Her father’s death does seem to have given Mrs. Hicks a new sense of purpose. Until then she had proceeded somewhat aimlessly: a year at Simmons College studying home economics; three years at Wheelock College, where
she got a teacher’s certificate; two years teaching first grade in suburban Brookline, while she studied for an education degree at Boston University; then nearly ten years as a clerk in her father’s law office; finally, her first attempt at law school. But soon after her father’s death, she returned to Boston University to complete her education degree. Then, in the fall of 1952, she plunged into Boston University Law School.

For a thirty-six-year-old mother of two that would be somewhat unusual even today. In the early 1950s, when few women of any age studied law, it was rare indeed. But for a South Boston woman, steeped in the Irish mystique of home and family, it was extraordinary. It meant handing over much of the housework and the care of her children to a family retainer, Mrs. Augusta Manson, who had helped raise Louise and her brothers. John Hicks, never very successful in his “engineering” career, also picked up some of the burden at home. Even then, Louise’s schedule was relentless: up at 4:00 a.m. to study for several hours before attending morning classes, afternoons in her brother’s law office, home in time to have dinner with the family and put her children to bed.

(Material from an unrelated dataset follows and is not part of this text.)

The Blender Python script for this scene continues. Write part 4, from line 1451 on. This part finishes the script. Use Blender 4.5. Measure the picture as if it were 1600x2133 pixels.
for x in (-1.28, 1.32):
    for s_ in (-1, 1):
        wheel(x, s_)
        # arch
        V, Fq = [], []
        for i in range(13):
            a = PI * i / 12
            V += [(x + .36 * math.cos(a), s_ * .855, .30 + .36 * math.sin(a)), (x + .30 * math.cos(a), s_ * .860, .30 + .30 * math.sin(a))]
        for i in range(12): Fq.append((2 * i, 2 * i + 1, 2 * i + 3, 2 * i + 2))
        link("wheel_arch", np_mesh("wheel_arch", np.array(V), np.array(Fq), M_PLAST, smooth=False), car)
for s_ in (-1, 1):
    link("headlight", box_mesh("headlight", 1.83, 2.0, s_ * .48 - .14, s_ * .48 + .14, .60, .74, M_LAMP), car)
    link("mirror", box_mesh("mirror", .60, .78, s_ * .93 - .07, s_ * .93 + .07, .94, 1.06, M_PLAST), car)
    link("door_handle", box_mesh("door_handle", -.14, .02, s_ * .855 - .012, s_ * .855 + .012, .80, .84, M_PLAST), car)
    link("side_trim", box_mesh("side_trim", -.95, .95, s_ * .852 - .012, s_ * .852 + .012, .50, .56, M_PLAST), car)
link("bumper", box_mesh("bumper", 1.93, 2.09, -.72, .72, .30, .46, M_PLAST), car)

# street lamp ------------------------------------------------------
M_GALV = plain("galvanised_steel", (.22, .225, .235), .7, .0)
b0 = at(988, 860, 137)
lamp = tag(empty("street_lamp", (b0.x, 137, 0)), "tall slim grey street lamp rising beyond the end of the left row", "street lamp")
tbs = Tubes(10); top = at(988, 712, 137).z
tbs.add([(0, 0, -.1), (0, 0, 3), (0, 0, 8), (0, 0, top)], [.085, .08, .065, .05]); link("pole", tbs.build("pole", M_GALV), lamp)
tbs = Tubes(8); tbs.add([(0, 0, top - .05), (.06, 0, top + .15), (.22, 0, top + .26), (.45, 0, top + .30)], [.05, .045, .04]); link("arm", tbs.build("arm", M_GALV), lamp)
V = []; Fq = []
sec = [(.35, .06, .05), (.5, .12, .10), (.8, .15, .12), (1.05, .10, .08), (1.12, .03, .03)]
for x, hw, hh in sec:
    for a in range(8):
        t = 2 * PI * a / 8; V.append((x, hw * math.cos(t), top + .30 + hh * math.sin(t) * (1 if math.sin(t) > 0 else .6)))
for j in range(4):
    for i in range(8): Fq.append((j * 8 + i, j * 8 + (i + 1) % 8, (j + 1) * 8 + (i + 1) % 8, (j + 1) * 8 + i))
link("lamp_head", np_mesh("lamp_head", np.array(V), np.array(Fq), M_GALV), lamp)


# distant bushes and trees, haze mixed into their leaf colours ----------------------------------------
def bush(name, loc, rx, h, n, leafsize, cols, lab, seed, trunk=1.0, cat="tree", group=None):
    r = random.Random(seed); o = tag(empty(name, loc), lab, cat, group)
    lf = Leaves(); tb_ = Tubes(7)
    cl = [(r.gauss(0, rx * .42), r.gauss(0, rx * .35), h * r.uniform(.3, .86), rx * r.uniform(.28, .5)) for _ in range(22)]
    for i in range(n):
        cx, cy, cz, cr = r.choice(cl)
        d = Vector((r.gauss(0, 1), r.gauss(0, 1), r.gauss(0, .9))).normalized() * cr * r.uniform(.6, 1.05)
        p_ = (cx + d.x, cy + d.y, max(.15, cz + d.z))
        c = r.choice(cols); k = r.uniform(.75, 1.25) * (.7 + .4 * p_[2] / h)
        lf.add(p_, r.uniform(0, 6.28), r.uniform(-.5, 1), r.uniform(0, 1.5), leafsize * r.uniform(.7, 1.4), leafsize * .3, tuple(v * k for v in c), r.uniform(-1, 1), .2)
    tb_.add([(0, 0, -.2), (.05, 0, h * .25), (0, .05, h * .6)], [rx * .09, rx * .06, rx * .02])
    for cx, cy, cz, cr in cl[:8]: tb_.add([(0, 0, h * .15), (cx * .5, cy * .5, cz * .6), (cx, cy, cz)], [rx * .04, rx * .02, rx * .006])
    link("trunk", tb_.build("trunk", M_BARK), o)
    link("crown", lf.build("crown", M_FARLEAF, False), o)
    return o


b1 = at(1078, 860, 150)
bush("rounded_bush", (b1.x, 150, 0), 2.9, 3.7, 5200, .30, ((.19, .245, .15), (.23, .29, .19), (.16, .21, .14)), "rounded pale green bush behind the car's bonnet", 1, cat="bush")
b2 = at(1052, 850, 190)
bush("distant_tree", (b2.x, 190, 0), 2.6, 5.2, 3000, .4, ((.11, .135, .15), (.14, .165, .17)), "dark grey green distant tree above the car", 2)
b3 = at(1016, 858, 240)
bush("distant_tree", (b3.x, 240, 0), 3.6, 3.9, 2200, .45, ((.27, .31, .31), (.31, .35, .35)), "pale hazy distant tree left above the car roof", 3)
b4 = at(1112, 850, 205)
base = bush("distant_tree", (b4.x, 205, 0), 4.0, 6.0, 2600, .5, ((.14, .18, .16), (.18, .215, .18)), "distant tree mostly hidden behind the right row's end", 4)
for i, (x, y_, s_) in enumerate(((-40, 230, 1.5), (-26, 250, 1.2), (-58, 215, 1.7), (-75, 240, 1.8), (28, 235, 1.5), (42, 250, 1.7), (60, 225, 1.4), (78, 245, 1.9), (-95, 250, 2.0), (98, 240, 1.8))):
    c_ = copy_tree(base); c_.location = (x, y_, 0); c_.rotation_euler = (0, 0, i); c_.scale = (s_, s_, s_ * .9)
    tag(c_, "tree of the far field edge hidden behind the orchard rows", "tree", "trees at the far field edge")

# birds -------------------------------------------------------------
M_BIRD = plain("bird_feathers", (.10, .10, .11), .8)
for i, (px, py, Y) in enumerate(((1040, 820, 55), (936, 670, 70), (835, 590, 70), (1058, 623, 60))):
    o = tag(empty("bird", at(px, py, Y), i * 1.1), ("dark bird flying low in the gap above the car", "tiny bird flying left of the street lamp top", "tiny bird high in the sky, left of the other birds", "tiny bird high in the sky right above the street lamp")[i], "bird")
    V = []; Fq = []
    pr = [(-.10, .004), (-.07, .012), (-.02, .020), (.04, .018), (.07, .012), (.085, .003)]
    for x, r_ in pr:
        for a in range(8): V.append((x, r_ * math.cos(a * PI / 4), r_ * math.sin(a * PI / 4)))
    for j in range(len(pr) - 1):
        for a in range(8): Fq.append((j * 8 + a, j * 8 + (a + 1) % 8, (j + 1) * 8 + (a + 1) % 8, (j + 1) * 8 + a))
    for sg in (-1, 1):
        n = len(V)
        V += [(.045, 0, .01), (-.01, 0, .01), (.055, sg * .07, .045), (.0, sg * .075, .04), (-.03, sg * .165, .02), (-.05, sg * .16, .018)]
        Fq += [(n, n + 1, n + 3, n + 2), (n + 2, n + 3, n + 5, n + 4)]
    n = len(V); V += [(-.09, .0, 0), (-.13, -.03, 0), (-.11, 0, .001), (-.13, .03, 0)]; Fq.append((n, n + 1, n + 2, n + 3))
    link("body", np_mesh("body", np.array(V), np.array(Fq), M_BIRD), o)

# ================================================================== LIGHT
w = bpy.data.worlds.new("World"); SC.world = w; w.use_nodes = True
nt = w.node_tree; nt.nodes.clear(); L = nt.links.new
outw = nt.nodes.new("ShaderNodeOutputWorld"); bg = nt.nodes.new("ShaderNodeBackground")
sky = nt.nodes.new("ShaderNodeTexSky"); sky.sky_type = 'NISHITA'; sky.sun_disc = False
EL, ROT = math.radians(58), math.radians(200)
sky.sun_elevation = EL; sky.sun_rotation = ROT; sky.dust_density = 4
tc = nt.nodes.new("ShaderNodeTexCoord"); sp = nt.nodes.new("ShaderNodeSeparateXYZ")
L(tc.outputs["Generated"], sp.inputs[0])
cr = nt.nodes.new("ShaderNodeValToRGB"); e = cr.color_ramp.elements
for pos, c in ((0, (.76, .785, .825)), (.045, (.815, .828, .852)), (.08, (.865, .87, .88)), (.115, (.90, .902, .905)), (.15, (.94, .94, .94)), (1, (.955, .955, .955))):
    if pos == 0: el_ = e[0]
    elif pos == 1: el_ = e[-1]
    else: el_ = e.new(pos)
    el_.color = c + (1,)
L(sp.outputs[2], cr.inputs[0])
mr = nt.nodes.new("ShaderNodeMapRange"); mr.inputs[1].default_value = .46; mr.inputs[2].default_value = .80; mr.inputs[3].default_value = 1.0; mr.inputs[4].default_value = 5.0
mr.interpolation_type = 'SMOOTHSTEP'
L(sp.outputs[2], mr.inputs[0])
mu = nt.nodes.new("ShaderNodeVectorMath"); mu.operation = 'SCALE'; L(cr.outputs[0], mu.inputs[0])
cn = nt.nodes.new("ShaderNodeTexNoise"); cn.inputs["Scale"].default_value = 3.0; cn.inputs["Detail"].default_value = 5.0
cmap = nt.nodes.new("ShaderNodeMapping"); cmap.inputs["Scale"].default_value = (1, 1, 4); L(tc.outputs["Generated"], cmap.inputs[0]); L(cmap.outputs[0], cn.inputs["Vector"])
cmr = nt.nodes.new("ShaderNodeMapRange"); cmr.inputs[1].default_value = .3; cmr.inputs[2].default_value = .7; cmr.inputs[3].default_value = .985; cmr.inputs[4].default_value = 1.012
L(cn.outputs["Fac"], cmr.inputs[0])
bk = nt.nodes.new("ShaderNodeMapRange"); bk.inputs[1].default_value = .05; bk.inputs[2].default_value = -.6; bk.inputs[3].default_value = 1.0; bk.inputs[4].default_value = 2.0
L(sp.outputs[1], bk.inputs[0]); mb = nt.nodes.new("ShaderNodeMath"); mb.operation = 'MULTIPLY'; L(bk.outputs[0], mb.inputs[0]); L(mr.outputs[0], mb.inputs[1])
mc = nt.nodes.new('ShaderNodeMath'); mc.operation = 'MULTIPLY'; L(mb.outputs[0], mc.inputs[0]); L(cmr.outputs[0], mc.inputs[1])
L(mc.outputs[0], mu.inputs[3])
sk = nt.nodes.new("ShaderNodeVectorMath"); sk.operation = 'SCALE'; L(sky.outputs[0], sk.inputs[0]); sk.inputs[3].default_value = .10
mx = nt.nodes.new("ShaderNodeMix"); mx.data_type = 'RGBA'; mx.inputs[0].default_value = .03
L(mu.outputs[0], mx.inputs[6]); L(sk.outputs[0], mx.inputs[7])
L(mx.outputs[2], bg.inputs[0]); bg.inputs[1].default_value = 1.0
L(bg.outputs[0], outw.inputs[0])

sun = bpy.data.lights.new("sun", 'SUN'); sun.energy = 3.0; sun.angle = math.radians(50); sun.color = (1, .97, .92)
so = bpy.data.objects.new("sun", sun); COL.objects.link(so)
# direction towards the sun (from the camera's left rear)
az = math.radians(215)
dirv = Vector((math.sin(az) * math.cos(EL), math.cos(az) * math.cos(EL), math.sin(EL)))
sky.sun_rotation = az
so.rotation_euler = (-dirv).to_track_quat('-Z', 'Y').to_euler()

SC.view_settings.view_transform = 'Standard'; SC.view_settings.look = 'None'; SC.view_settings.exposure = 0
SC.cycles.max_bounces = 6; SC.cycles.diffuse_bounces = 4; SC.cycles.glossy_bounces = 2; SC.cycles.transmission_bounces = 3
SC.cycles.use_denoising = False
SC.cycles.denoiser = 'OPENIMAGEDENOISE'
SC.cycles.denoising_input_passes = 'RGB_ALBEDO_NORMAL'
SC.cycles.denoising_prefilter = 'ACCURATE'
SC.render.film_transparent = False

There were only 9 women among the 232 students who started out in the class of 1955. Their male classmates tended to regard them as freaks—ambitious blue stockings tolerated in the classroom but largely ignored outside. So the women huddled together, seeking reassurance from one another. Within a few weeks, Louise had sealed a friendship with two classmates—Elaine Reeder, a Jewish girl from Newburyport, Massachusetts, and Isabel Gates, a black from Durham, North Carolina. They met in the ladies’ lounge and soon were sitting together in classes, studying together, eating together.

Before long, the trio became the nucleus of an informal study group whose members helped one another prepare for examinations. Most of the others were either women or blacks. There was Elaine Sartorelli, an Italian girl from Chelsea, and Eleftheria Themistocles, a Greek girl from Newton. Two black men—Reuben Dawkins and Jim Purdy—were regular members, and the five other blacks in the class all attended from time to time. “It was a coming together of the scorned minorities,” one member recalled years later. “The women knew what the blacks were going through, the blacks knew what the women were going through. The few white males who studied with us were those who could accept us as people; without being blinded by our color or our gender.” The mid-fifties were years in which most Northern whites never exchanged more than a sentence or two with a Negro; for at least three years, Louise Day Hicks had far more contact with blacks than all but a handful of her contemporaries.